China’s banking system overtakes eurozone to become the biggest in the world
Some analysts have said credit boom has led to wasteful investments, overcapacity in certain industries and unsustainable debt levels
China’s banking system is now the biggest in the world, new analysis has shown. The country’s banks have more assets than those of the eurozone for the first time, the Financial Times found.
China’s GDP surpassed that of the EU’s economic bloc in 2011 but its banks have taken more time to catch up, helped by a huge explosion in lending since the 2008 global financial crisis.
Beijing launched a vast programme of fiscal stimulus in order to combat the effects of economic slowdown, but this has caused concern among some economists that a dangerous debt bubble has formed.

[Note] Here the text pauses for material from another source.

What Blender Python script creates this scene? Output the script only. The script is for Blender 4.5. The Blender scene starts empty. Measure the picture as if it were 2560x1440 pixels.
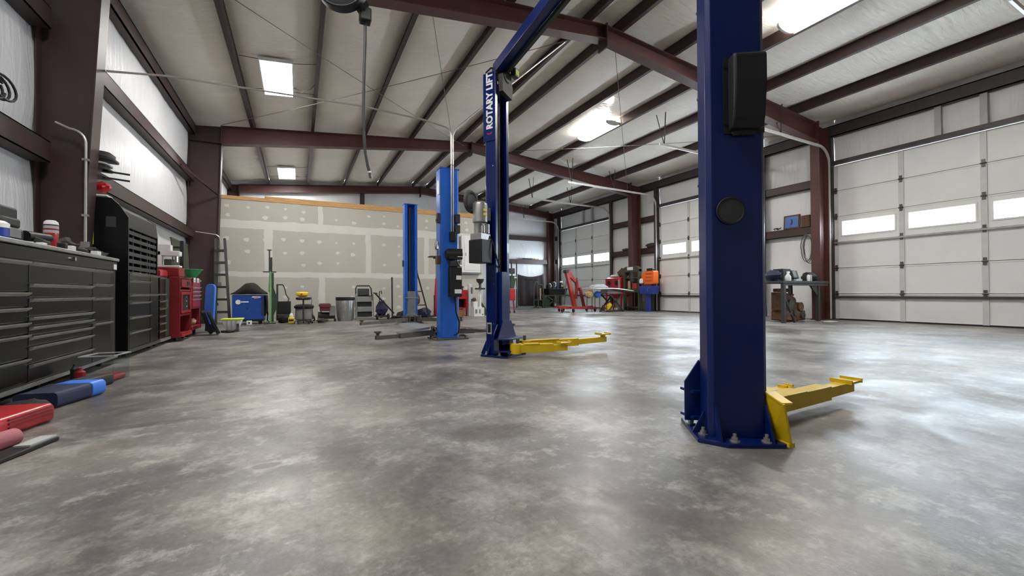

“The massive size of China’s banking system is less a cause for celebration than a sign of an economy overly dependent on bank-financed investment, beset by inefficient resource allocation, and subject to enormous credit risks,” Eswar Prasad, economist at Cornell University and former China head of the International Monetary Fund, told the FT.
Some analysts have said the stimulus has led to wasteful investments, overcapacity in certain industries and unsustainable debt levels. Chinese local governments have financed large infrastructure projects, mostly through debt.
Three of the world’s four largest banks by assets are now Chinese. The total assets of the country’s banking system were $33 trillion at the end of 2016; more than the eurozone’s $31 trillion for the eurozone and more than double the US’ $16 trillion.
The value of China’s banking system is more than 3.1 times the size of the country’s annual economic output, compared with 2.8 times for the eurozone and its banks, the FT said.